• [Set problem]: Print only the lines from the top of the data through the line with "V3 = lambda *a: np.array(a, float)", both included, skipping every picture.

• [Collected data]:
= = = = = = =

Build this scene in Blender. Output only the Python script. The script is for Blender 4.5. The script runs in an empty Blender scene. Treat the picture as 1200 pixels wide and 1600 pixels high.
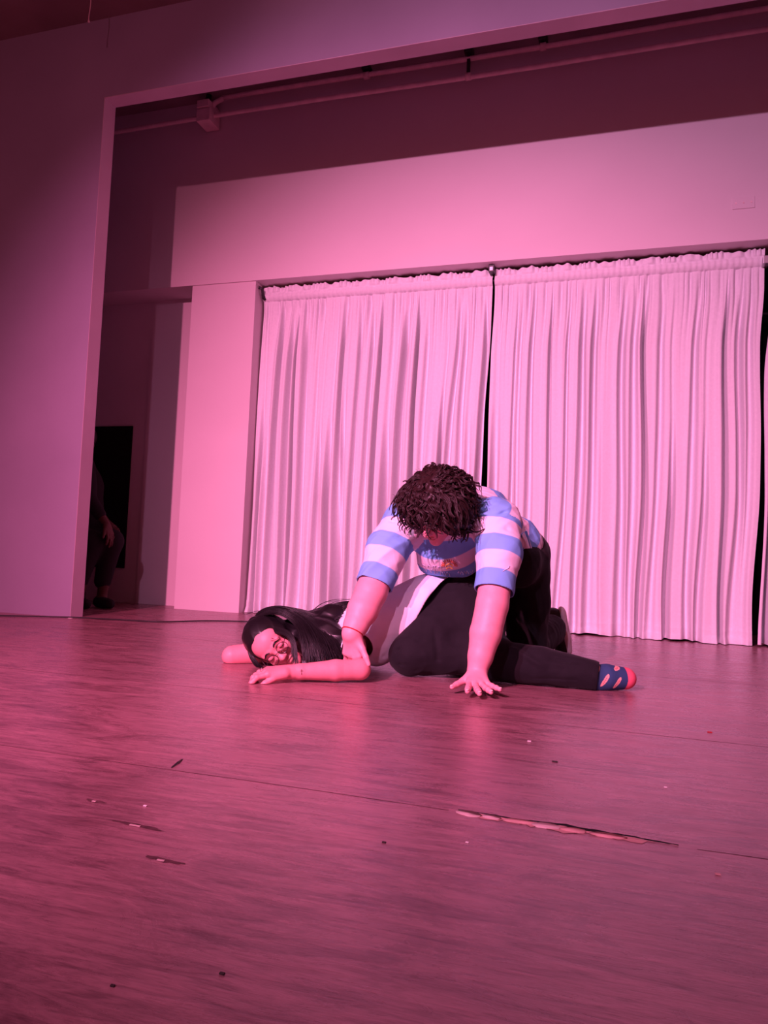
import bpy, bmesh, math, random
import numpy as np
import openvdb
from mathutils import Vector, Matrix
from mathutils.bvhtree import BVHTree

scene = bpy.context.scene
COL = scene.collection
V3 = lambda *a: np.array(a, float)

# ------------------------------------------------------------------ camera
CAM_H, FOCAL = 0.44, 1200.0
def _basis(yaw=17.9, pitch=3.6, roll=2.35):
    y, p, r = (math.radians(v) for v in (yaw, pitch, roll))
    f = V3(-math.sin(y)*math.cos(p), math.cos(y)*math.cos(p), math.sin(p))
    rt = V3(math.cos(y), math.sin(y), 0); up = np.cross(rt, f)
    return rt*math.cos(r)+up*math.sin(r), -rt*math.sin(r)+up*math.cos(r), f
CR, CU, CF = _basis()
CPOS = V3(0, 0, CAM_H)
def _ray(px, py): return CF + CR*(px-600)/FOCAL - CU*(py-800)/FOCAL
def at(px, py, Y):            # point of the stage at depth Y
    d = _ray(px, py); return CPOS + d*(Y/d[1])
def fl(px, py, z=0.0):        # point of the stage at height z
    d = _ray(px, py); return CPOS + d*((z-CAM_H)/d[2])

cam = bpy.data.cameras.new('camera'); camo = bpy.data.objects.new('camera', cam); COL.objects.link(camo)
cam.sensor_fit = 'VERTICAL'; cam.sensor_height = 36; cam.lens = FOCAL/1600*36
cam.clip_start = 0.05; cam.clip_end = 100
M = Matrix((tuple(CR), tuple(CU), tuple(-CF))).transposed().to_4x4(); M.translation = Vector(CPOS)
camo.matrix_world = M
scene.camera = camo

# ------------------------------------------------------------------ world, lights, exposure
scene.view_settings.view_transform = 'Standard'; scene.view_settings.look = 'None'
scene.view_settings.gamma = 1; scene.view_settings.use_curve_mapping = False
scene.view_settings.exposure = 0.0
w = bpy.data.worlds.new('World'); scene.world = w; w.use_nodes = True
w.node_tree.nodes['Background'].inputs[0].default_value = (1.0, 0.18, 0.22, 1)
w.node_tree.nodes['Background'].inputs[1].default_value = 0.25
def spot(name, loc, target, color, power, size, blend, radius):
    l = bpy.data.lights.new(name, 'SPOT'); o = bpy.data.objects.new(name, l); COL.objects.link(o)
    l.color = color; l.energy = power; l.spot_size = math.radians(size); l.spot_blend = blend; l.shadow_soft_size = radius
    o.location = loc
    o.rotation_euler = (Vector(target)-Vector(loc)).to_track_quat('-Z', 'Y').to_euler()
    return o
spot('stage_light_pink', (-1.90, -3.2, 3.50), (-1.55, 4.0, 0.62), (1.0, 0.22, 0.46), 3300, 50, 1.0, 0.05)
spot('hall_wall_fill', (-1.90, -3.2, 3.50), (-1.9, 4.0, 0.9), (1.0, 0.26, 0.44), 260, 84, 1.0, 0.05)  # added fill at the pink spot's position, evens out the hall wall
spot('stage_light_side', (-0.45, -3.2, 3.50), (-0.9, 4.0, 0.6), (1.0, 0.42, 0.80), 420, 56, 1.0, 0.05)
spot('stage_light_lilac', (-2.50, -3.2, 3.50), (0.2, 4.8, 0.9), (1.0, 0.50, 0.92), 1150, 56, 1.0, 0.05)

# ------------------------------------------------------------------ helpers
def tag(o, label=None, cat=None, group=None, kind=None):
    if label: o['label'] = label
    if cat: o['category'] = cat
    if group: o['group'] = group
    if kind: o['kind'] = kind
    return o
def empty(name, loc=(0, 0, 0), rz=0):
    o = bpy.data.objects.new(name, None); COL.objects.link(o); o.location = loc; o.rotation_euler = (0, 0, rz)
    o.empty_display_size = .05
    return o
def link(name, me, mat, parent=None):
    o = bpy.data.objects.new(name, me); COL.objects.link(o)
    if mat:
        me.materials.clear(); me.materials.append(mat)
    if parent:
        o.parent = parent
        p = Vector((0, 0, 0)); q = parent
        while q: p += q.location; q = q.parent
        o.location = -p          # geometry is given in stage coordinates
    return o
def mesh_np(name, V, F, mat, parent=None, smooth=True):
    V = np.asarray(V, np.float32); F = np.asarray(F, np.int32); n = F.shape[1]
    me = bpy.data.meshes.new(name)
    me.vertices.add(len(V)); me.vertices.foreach_set('co', V.ravel())
    me.loops.add(F.size); me.loops.foreach_set('vertex_index', F.ravel())
    me.polygons.add(len(F)); me.polygons.foreach_set('loop_start', np.arange(len(F), dtype=np.int32)*n)
    me.polygons.foreach_set('loop_total', np.full(len(F), n, np.int32))
    me.update(calc_edges=True)
    if smooth: me.polygons.foreach_set('use_smooth', np.ones(len(F), bool))
    me.validate(); return link(name, me, mat, parent)
def set_attr(o, name, vals):
    a = o.data.attributes.new(name, 'FLOAT', 'POINT'); a.data.foreach_set('value', np.asarray(vals, np.float32))
def set_col(o, name, rgb):
    a = o.data.attributes.new(name, 'FLOAT_COLOR', 'POINT')
    c = np.ones((len(rgb), 4), np.float32); c[:, :3] = rgb; a.data.foreach_set('color', c.ravel())

class MB:                       # collects simple shapes into one mesh
    def __init__(s): s.bm = bmesh.new()
    def box(s, lo, hi, bevel=0):
        b = bmesh.new(); bmesh.ops.create_cube(b, size=1)
        lo, hi = Vector(lo), Vector(hi)
        for v in b.verts: v.co = Vector([(lo[i]+hi[i])/2 + v.co[i]*(hi[i]-lo[i]) for i in range(3)])
        if bevel: bmesh.ops.bevel(b, geom=b.edges[:], offset=bevel, segments=2, affect='EDGES', profile=.6)
        me = bpy.data.meshes.new('t'); b.to_mesh(me); b.free(); s.bm.from_mesh(me); bpy.data.meshes.remove(me); return s
    def tube(s, pts, r, n=10, cap=True):
        V, F = tube_np([np.array(p, float) for p in pts], r if hasattr(r, '__len__') else [r]*len(pts), n, cap)
        vs = [s.bm.verts.new(v) for v in V]
        for f in F:
            f = [i for k, i in enumerate(f) if i not in f[:k]]
            if len(f) > 2:
                try: s.bm.faces.new([vs[i] for i in f])
                except ValueError: pass
        return s
    def build(s, name, mat, parent=None, smooth=False):
        bmesh.ops.recalc_face_normals(s.bm, faces=s.bm.faces)
        me = bpy.data.meshes.new(name); s.bm.to_mesh(me); s.bm.free()
        if smooth: me.shade_smooth()
        return link(name, me, mat, parent)
def tube_np(P, R, n=6, cap=True):
    P = np.asarray(P, float); T = np.gradient(P, axis=0); T /= np.linalg.norm(T, axis=1)[:, None]+1e-9
    a = V3(0, 0, 1) if abs(T[0][2]) < .9 else V3(1, 0, 0)
    N = np.cross(T[0], a); N /= np.linalg.norm(N); V = []
    ang = np.arange(n)*2*math.pi/n
    for i in range(len(P)):
        N = N - T[i]*(N@T[i]); N /= np.linalg.norm(N)+1e-9; B = np.cross(T[i], N)
        V.append(P[i] + R[i]*(np.cos(ang)[:, None]*N + np.sin(ang)[:, None]*B))
    V = np.concatenate(V); F = []
    for i in range(len(P)-1):
        for j in range(n):
            F.append((i*n+j, i*n+(j+1) % n, (i+1)*n+(j+1) % n, (i+1)*n+j))
    if cap:
        V = np.concatenate([V, [P[0], P[-1]]]); c0, c1 = len(V)-2, len(V)-1; k = (len(P)-1)*n
        for j in range(n):
            F.append((c0, (j+1) % n, j, j)); F.append((c1, k+j, k+(j+1) % n, k+(j+1) % n))
    return V, F
def spline(P, n):               # Catmull-Rom through points
    P = np.asarray(P, float); Q = np.vstack([2*P[0]-P[1], P, 2*P[-1]-P[-2]]); out = []
    t = np.linspace(0, len(P)-1-1e-6, n)
    for u in t:
        i = int(u); f = u-i; a, b, c, d = Q[i:i+4]
        out.append(.5*((2*b)+(c-a)*f+(2*a-5*b+4*c-d)*f*f+(3*b-a-3*c+d)*f**3))
    return np.array(out)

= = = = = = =

• [Result for this exercise]:
Build this scene in Blender. Output only the Python script. The script is for Blender 4.5. The script runs in an empty Blender scene. Treat the picture as 1200 pixels wide and 1600 pixels high.
import bpy, bmesh, math, random
import numpy as np
import openvdb
from mathutils import Vector, Matrix
from mathutils.bvhtree import BVHTree

scene = bpy.context.scene
COL = scene.collection
V3 = lambda *a: np.array(a, float)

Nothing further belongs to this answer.